Yesterday, The New York Times released a report exposing how the oil industry, not the automobile industry, influenced the Trump administration’s proposal to roll back strong fuel efficiency standards introduced under President Obama.
Marathon Petroleum, the nation’s biggest oil refiner, along with the Koch network, launched an aggressive, but covert, campaign to keep Americans hooked on their gas-guzzlers. The oil industry’s fingerprints can be seen on letters from state lawmakers to the Transportation Department, Facebook ads, public comments and draft legislation for states.
It now makes sense why automakers expressed some concern about how far the administration’s rollback goes... the proposal wasn’t written for them.
The Trump administration went to great lengths to make the oil-backed proposal palatable to the public, releasing an analysis so flawed and cherry-picked that researchers called the justification “embarrassing,” “dishonest” and “sloppy.”
When the Trump administration proposed rolling back Obama-era clean car standards in August, it claimed that the new rules would save lives--literally calling the proposal the SAFE Vehicle Rule, short for the Safer Affordable Fuel Efficient Vehicles Proposed Rule. (Subtlety is Trump’s calling card, after all.)
And now we know that the math justifying some of the SAFE proposal’s claims would be in danger of failing basic Econ 101. In a letter in Science, 11 academics ripped apart the proposal. Not only would it not make people safer, they argued, but the analysis also overstated the economic benefits of the rollback by more than $110 billion. Apparently, justifying the relaxed fuel standard requires ignorance of basic economics.

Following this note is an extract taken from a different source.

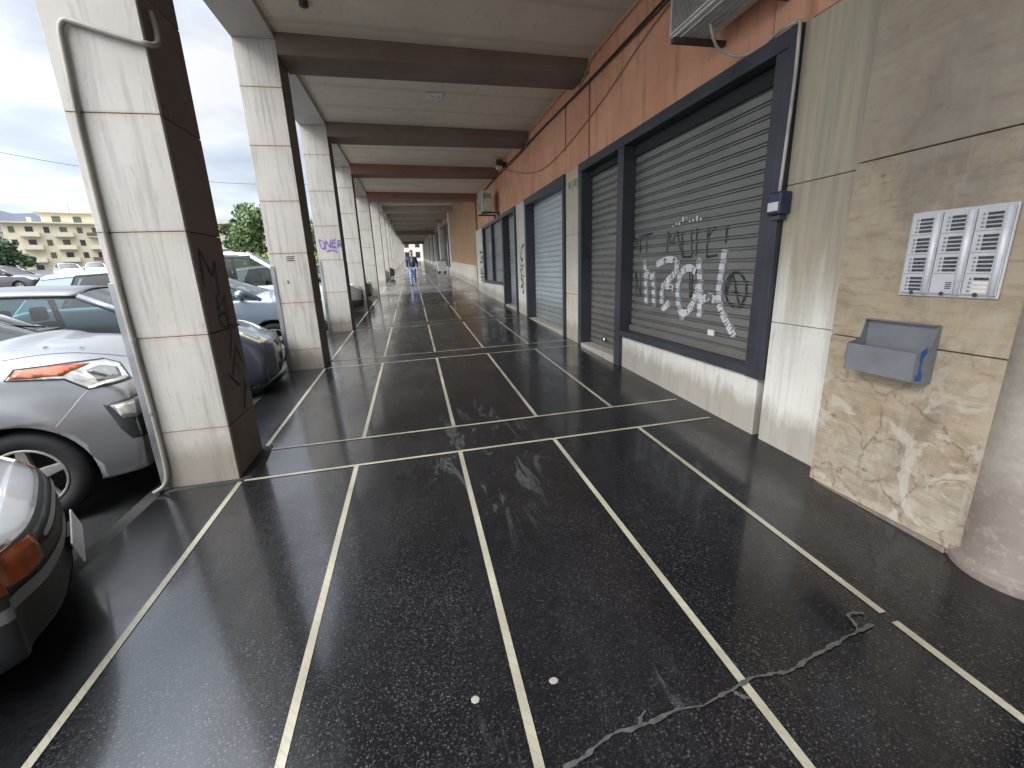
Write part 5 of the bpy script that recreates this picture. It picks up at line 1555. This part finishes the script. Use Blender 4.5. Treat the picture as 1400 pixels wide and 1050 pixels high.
MB().box(-1.12, -.99, -.66, .66, 1.19, 1.215).build('cowl', M['blackplastic'], Bc.t, local=True, bevel=.008)
for sg in (-1, 1): MB().tube([(-1.03, sg * .30 + .2, 1.235), (-1.15, sg * .25 - .15, 1.30), (-1.2, sg * .25 - .35, 1.34)], .008, 6).build('wiper', M['blackplastic'], Bc.t, True, local=True)
SC = spec(3.95, 1.66, 1.50, .84, 1.00, .94, -1.0, M['p_navy'], .29, .78, 2.5, .19, bow=.22, glass_side=M['glass_teal'], seatm=M['seat'], roofpaint=M['p_grey'])
SC['green']['xb'] = -2.5
Cc = Car('parked_car', 'dark navy hatchback with a yellowed headlight between the first two pillars', SC, (-1.86, 6.52), 12, 'cars parked nose-in along the kerb')
Cc.face([(-.10, .42, .70), (-.06, .44, .80), (-.40, .66, .92), (-.44, .70, .86), (-.18, .68, .68)], [(-.3, .62), (.3, .62), (.34, .70), (-.34, .70)], [(-.4, .3), (.4, .3), (.4, .42), (-.4, .42)], M['lens_yellow'])
Cc.doorgaps((-1.35, -2.35))
SD = spec(4.3, 1.78, 1.66, .96, 1.16, 1.04, -.95, M['p_blue'], .31, .85, 2.65, .2, rake=1.0, bow=.2)
D = Car('parked_car', 'light blue people carrier between the first two pillars', SD, (-1.80, 9.35), 12, 'cars parked nose-in along the kerb')
D.face(HL(.68, .80), [(-.4, .6), (.4, .6), (.45, .72), (-.45, .72)], [(-.5, .3), (.5, .3), (.5, .42), (-.5, .42)])
D.doorgaps((-1.45, -2.6))
SE = spec(4.6, 1.84, 1.88, 1.02, 1.24, 1.12, -.95, M['p_white'], .33, .88, 2.8, .22, rake=.8, bow=.16)
Ee = Car('parked_van', 'tall white van with roof rails behind the light blue car', dict(SE, cat='van'), (-1.85, 12.0), 12, 'cars parked nose-in along the kerb')
Ee.face(HL(.78, .92), [(-.4, .7), (.4, .7), (.45, .82), (-.45, .82)], [(-.5, .3), (.5, .3), (.5, .48), (-.5, .48)])
for sg in (-1, 1): MB().tube([(-2.0, sg * .66, 1.86), (-2.1, sg * .66, 1.90), (-3.7, sg * .66, 1.88), (-3.8, sg * .66, 1.82)], .018, 6).build('roof_rail', M['blackplastic'], Ee.t, True, local=True)
SG = spec(3.9, 1.70, 1.56, .92, 1.08, 1.0, -1.0, M['p_olive'], .31, .75, 2.45, .22, bumper=M['blackplastic'], cuts=[((0, 0, .44), (0, 0, 1))], skirt=lambda c: 2 if c.z < .44 else 0, bow=.14)
Gc = Car('parked_car', 'olive grey car nose with a black lower bumper between the third and fourth pillars', SG, (-1.55, 14.75), 8, 'cars parked nose-in along the kerb')
Gc.face(HL(.70, .84), [(-.4, .62), (.4, .62), (.45, .76), (-.45, .76)], [(-.5, .28), (.5, .28), (.5, .42), (-.5, .42)])
for sg in (-1, 1): Gc.patch('fog_lamp', M['blackplastic'], [(-.05, sg * .50, .46), (-.05, sg * .50, .58), (-.2, sg * .70, .60), (-.2, sg * .70, .48)], (-.8, -.6 * sg, 0), .006)
for (nm, x, y, p, lab) in (('parked_car', -1.45, 29.6, 'p_olive', 'grey green car nose poking out between far pillars'), ('parked_car', -1.30, 34.6, 'p_maroon', 'dark maroon car nose poking out between the farthest visible pillars'), ('parked_car', -1.6, 18.2, 'p_grey', 'dark grey car hidden between the fourth and fifth pillars')):
    S = spec(4.0, 1.7, 1.5, .86, 1.04, .97, -1.0, M[p], .30, .78, 2.5, .2)
    c = Car(nm, lab, S, (x, y), 8, 'cars parked nose-in along the kerb')
    c.face(HL(.66, .78), [(-.4, .55), (.4, .55), (.45, .68), (-.45, .68)])
# across the car park
far = [('dark grey estate car with brown-tinted windows across the car park', -33.6, 40, 'p_grey', 4.7, 1.56, -4, M['glass_dark'], 'parked_car'),
       ('silver car roof behind the dark grey estate', -34.2, 47, 'p_silver', 4.3, 1.56, -8, M['glass'], 'parked_car'),
       ('white hatchback seen from its front corner, below the apartment block', -31.7, 62, 'p_white', 4.1, 1.62, -48, M['glass'], 'parked_car'),
       ('white car facing the viewer with a black lower grille, beside the nearest pillar', -30.2, 66, 'p_white', 4.3, 1.64, -62, M['glass'], 'parked_car'),
       ('dark car at the far left edge of the car park', -36.8, 44, 'p_grey', 4.4, 1.5, 0, M['glass'], 'parked_car')]
for lab, az, d, p, L_, H_, deg, gl, nm in far:
    x, y = at(az, d)
    S = spec(L_, 1.75, H_, .90, 1.05, .98, -1.05, M[p], .31, .85, 2.6, .2, glass=gl)
    c = Car(nm, lab, S, (x, y), deg, 'cars across the car park')
    c.face(HL(.66, .80), [(-.5, .56), (.5, .56), (.5, .66), (-.5, .66)], [(-.6, .26), (.6, .26), (.6, .46), (-.6, .46)])
# cars at the bright far end of the arcade
for lab, x, y, p, deg in (('white car crossing the bright far end of the arcade', 3.4, 126, 'p_white', 180), ('dark car at the far end of the arcade beyond the white one', .2, 132, 'p_grey', 0)):
    S = spec(4.2, 1.75, 1.5, .86, 1.04, .97, -1.0, M[p], .30, .78, 2.5, .2)
    Car('parked_car', lab, S, (x, y), deg, 'cars beyond the arcade end')

# ------------------------------------------------------------------ light, sky, camera
SUN_AZ, SUN_EL = R(-112), R(38)        # azimuth from +Y towards +X
w = bpy.data.worlds.new('World'); scene.world = w; w.use_nodes = True
nt = w.node_tree; nt.nodes.clear()
def wn(t, **k):
    x = nt.nodes.new(t)
    for a, v in k.items(): setattr(x, a, v)
    return x
sky = wn('ShaderNodeTexSky', sky_type='NISHITA'); sky.sun_disc = False
sky.sun_elevation = SUN_EL; sky.sun_rotation = SUN_AZ; sky.air_density = 1.0; sky.dust_density = 2.0
tc = wn('ShaderNodeTexCoord')
sep = wn('ShaderNodeSeparateXYZ'); nt.links.new(tc.outputs['Generated'], sep.inputs[0])
# project the view direction on a cloud layer
def wm(op, a, b, clamp=False):
    x = wn('ShaderNodeMath', operation=op, use_clamp=clamp)
    for v, s_ in ((a, x.inputs[0]), (b, x.inputs[1])):
        if isinstance(v, bpy.types.NodeSocket): nt.links.new(v, s_)
        else: s_.default_value = v
    return x.outputs[0]
den = wm('ADD', wm('MAXIMUM', sep.outputs[2], 0.0), .16)
cmb = wn('ShaderNodeCombineXYZ')
nt.links.new(wm('DIVIDE', sep.outputs[0], den), cmb.inputs[0]); nt.links.new(wm('DIVIDE', sep.outputs[1], den), cmb.inputs[1])
def wnoise(sc, det, off):
    mp = wn('ShaderNodeMapping'); mp.inputs['Location'].default_value = off
    nt.links.new(cmb.outputs[0], mp.inputs['Vector'])
    x = wn('ShaderNodeTexNoise'); x.inputs['Scale'].default_value = sc; x.inputs['Detail'].default_value = det; x.inputs['Roughness'].default_value = .5
    nt.links.new(mp.outputs[0], x.inputs['Vector']); return x.outputs['Fac']
def wramp(f, stops):
    x = wn('ShaderNodeValToRGB'); cr = x.color_ramp
    while len(cr.elements) < len(stops): cr.elements.new(.5)
    for e, (p, c) in zip(cr.elements, stops): e.position = p; e.color = (*c, 1)
    nt.links.new(f, x.inputs[0]); return x.outputs[0]
def wmix(f, a, b, bl='MIX'):
    x = wn('ShaderNodeMix', data_type='RGBA', blend_type=bl)
    for v, s_ in ((f, x.inputs[0]), (a, x.inputs[6]), (b, x.inputs[7])):
        if isinstance(v, bpy.types.NodeSocket): nt.links.new(v, s_)
        elif isinstance(v, tuple): s_.default_value = (*v, 1)
        else: s_.default_value = v
    return x.outputs[2]
K = 1.66
cl = wramp(wnoise(1.15, 5, (2.1, 5.6, 0)), [(.36, (.58 * K, .645 * K, .735 * K)), (.47, (.80 * K, .86 * K, .95 * K)), (.58, (1.10 * K, 1.12 * K, 1.14 * K))])
cover = wramp(wnoise(.55, 4, (1.0, 7.0, 0)), [(.30, (.80, .80, .80)), (.55, (.97, .97, .97))])
# an overcast sky is about three times brighter overhead than at the horizon
zen = wm('ADD', 1.0, wm('MULTIPLY', wm('MAXIMUM', wm('SUBTRACT', sep.outputs[2], .38), 0.0), 5.2))
# and brighter round the veiled sun
sdot = wn('ShaderNodeVectorMath', operation='DOT_PRODUCT'); nt.links.new(tc.outputs['Generated'], sdot.inputs[0])
sdot.inputs[1].default_value = (math.sin(SUN_AZ) * math.cos(SUN_EL), math.cos(SUN_AZ) * math.cos(SUN_EL), math.sin(SUN_EL))
sg_ = wm('MAXIMUM', sdot.outputs['Value'], 0.0)
zen = wm('MULTIPLY', zen, wm('ADD', 1.0, wm('MULTIPLY', wm('MULTIPLY', sg_, sg_), 3.4)))
zc_ = wn('ShaderNodeCombineXYZ')
for i in range(3): nt.links.new(zen, zc_.inputs[i])
cl = wmix(1.0, cl, zc_.outputs[0], 'MULTIPLY')
skyc = wmix(cover, sky.outputs[0], cl)
bg = wn('ShaderNodeBackground'); bg.inputs['Strength'].default_value = .14
nt.links.new(skyc, bg.inputs[0])
wo = wn('ShaderNodeOutputWorld'); nt.links.new(bg.outputs[0], wo.inputs[0])

sd = bpy.data.lights.new('sun', 'SUN'); sd.energy = .9; sd.angle = R(24); sd.color = (1, .96, .90)
so = bpy.data.objects.new('sun', sd); col.objects.link(so)
v = Vector((math.sin(SUN_AZ) * math.cos(SUN_EL), math.cos(SUN_AZ) * math.cos(SUN_EL), math.sin(SUN_EL)))
so.rotation_euler = v.to_track_quat('Z', 'Y').to_euler()

cam = bpy.data.cameras.new('camera'); co = bpy.data.objects.new('camera', cam); col.objects.link(co)
cam.sensor_width = 36.0; cam.lens = 36.0 * 595.944 / 1400
cam.clip_start = .02; cam.clip_end = 3000
r_ = Vector((0.97559318, -0.21632021, -0.03772939)); u_ = Vector((0.09139225, 0.24377437, 0.96551619)); f_ = Vector((0.1996632, 0.94539919, -0.25759461))
m3 = Matrix((r_, u_, -f_)).transposed()
co.matrix_world = Matrix.Translation((0, 0, 1.6)) @ m3.to_4x4()
scene.camera = co

scene.render.engine = 'CYCLES'
scene.cycles.use_denoising = True
scene.cycles.max_bounces = 10; scene.cycles.transparent_max_bounces = 16
scene.cycles.sample_clamp_indirect = 8
scene.view_settings.view_transform = 'Standard'; scene.view_settings.look = 'None'
scene.view_settings.exposure = 1.8; scene.view_settings.gamma = 1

For example, it’s a pretty basic concept that raising a product’s price lowers demand. So if you were to assume an increase in fuel economy standards means an increase in the price of a new car, then the demand for cars will decrease, right? Fewer people could afford them, and businesses could only afford to buy fewer. In turn, the country’s overall fleet size will decrease. That makes sense to anyone familiar with the theory of supply and demand. (And, again, assuming that raising the mileage on a car makes it more expensive.)
Fewer cars on the road is a good thing from a public health perspective--it means fewer crashes, fatalities, traffic, pollution and fossil fuel dependence.
But the Trump administration ignored basic economic theory and argued that relaxing standards (thereby lowering the price, by their argument) would somehow decrease the country’s fleet size by six million by 2029. But letting less efficient cars on the road would mean you could expect to end up with a larger fleet. As the study puts it, the administration's report “violates simple economic principles.”
Not that this is anything new. Trump and his administration have showed time and time again that they don’t understand Economics 101--or, more likely, they are willing to ignore it to advance their agenda.
If you were to wager whether the administration headed by a man who managed to bankrupt casinos wasn’t particularly adept in economics…well, that’d probably be a pretty SAFE bet.